O fundamentalismo cristão tem dois fundamentos (daí o nome)
sobre as quais constrói seu universo cognitivo: a inerrância e a infalibilidade
das Escrituras. Para que isto se consolide, ele afirma outros dois fundamentos derivados:
inspiração verbal e plenária das Escrituras. Com isto, as Escrituras não trazem
nenhum erro e, portanto, tudo quanto diz é infalível. E é infalível porque cada
e toda palavra das Escrituras foi “soprada” por Deus a homens que escreveram o
que ouviram ou viram. Os mais radicais chegam a afirmar uma ação mecânica do
escritor que seria mero transcritor do que Deus ia lhe ditando.
Na esteira destes fundamentos há afirmações consequenciais.

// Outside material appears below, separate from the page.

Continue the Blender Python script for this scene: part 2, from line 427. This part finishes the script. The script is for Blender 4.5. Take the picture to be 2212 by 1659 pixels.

Uma delas é que as Escrituras comportam uma única interpretação que é a que
interpreta fielmente a mensagem (também única) que o texto traz. Se duas
pessoas interpretam um mesmo texto de duas maneiras diferentes, uma delas,
certamente, estará errada. Como é quase impossível alguém reconhecer que a sua
interpretação é a errada, fica fácil perceber a anatematização do dissidente. O
herege sempre é o outro! Se a minha interpretação é a correta e, por
consequência, a que apreende a palavra de Deus infalível, a minha interpretação
também é infalível, confundindo-se com a própria Escritura. Agora as Escrituras
e minha interpretação são infalíveis.
Outra afirmação consequencial: a Bíblia tem resposta para
tudo. Ainda que ela não diga nem uma linha sobre férias de trinta dias, direito
ao décimo terceiro salário e à aposentadoria, licença maternidade, seguro
desemprego (isto para ficar no campo dos direitos trabalhistas), por
inferências, deduções enviesadas e conclusões questionáveis, estes
fundamentalistas insistem em encontrar na Bíblia resposta para tudo. Já ouvi
que a Transamazônica estava prevista na Bíblia, que não se deve comprar imóvel
na praia porque o mar vai virar sangue, que seria impossível ao homem pisar na
lua, que o Kissinger, Hitler, Busch, Reagan, Saddan Hussein, Mao Tse Tung,
Lenin e o Papa são a besta do apocalipse. Já ouvi mais de seiscentas e sessenta
e seis explicações sobre o significado do número, todas as vezes com a chancela
de interpretação infalível.
Como decorrência dos fundamentos, há a maniqueização da
humanidade: nós e eles. Nós somos os bons, os salvos, os santos. Eles são os
ímpios, condenados, devassos, promíscuos, corruptos, etc. E porque vão mesmo
para o inferno e têm a capacidade de infernizar as nossas vidas, podemos dar
uma ajuda a Deus mandando-os para inferno antes da hora. Declara-se a “guerra
justa” versão antiga e cristã da moderna “guerra santa” dos jihadistas. Foi o
que fizeram nas Cruzadas, na Inquisição, na Guerra dos Camponeses, entre tantas
outras. Este também é substrato que alimenta grupos armados fundamentalistas
que existem ao redor do mundo, e especialmente nos Estados Unidos, quase todos
de tendência apocalíptica. Exemplo disto são David Koresh e seu compound e Jim Jones com o suicídio
coletivo nas Guianas. Mais recentemente tem havido um incremento de novos
grupos armados de inspiração cristã para combater os muçulmanos fanáticos,
notadamente o Boko Haran e o Estado Islâmico.
Por assim crer e agir, o fundamentalista tem uma
característica comum: são arrogantes! Não conseguem manter um diálogo, antes
insistem em falar compulsivamente, como para impedir que uma visão diferente
possa prevalecer. Diante de uma pergunta para a qual não têm resposta, ao invés
de dizer “não sei” preferem estigmatizar o perguntador como herege. A
ignorância deles é heresia em quem pergunta.
Quase sempre terminam uma tentativa de diálogo afirmando: ou
você aceita o que lhe digo ou você vai arder no fogo do inferno.
Para lá já fui mandado muitas vezes.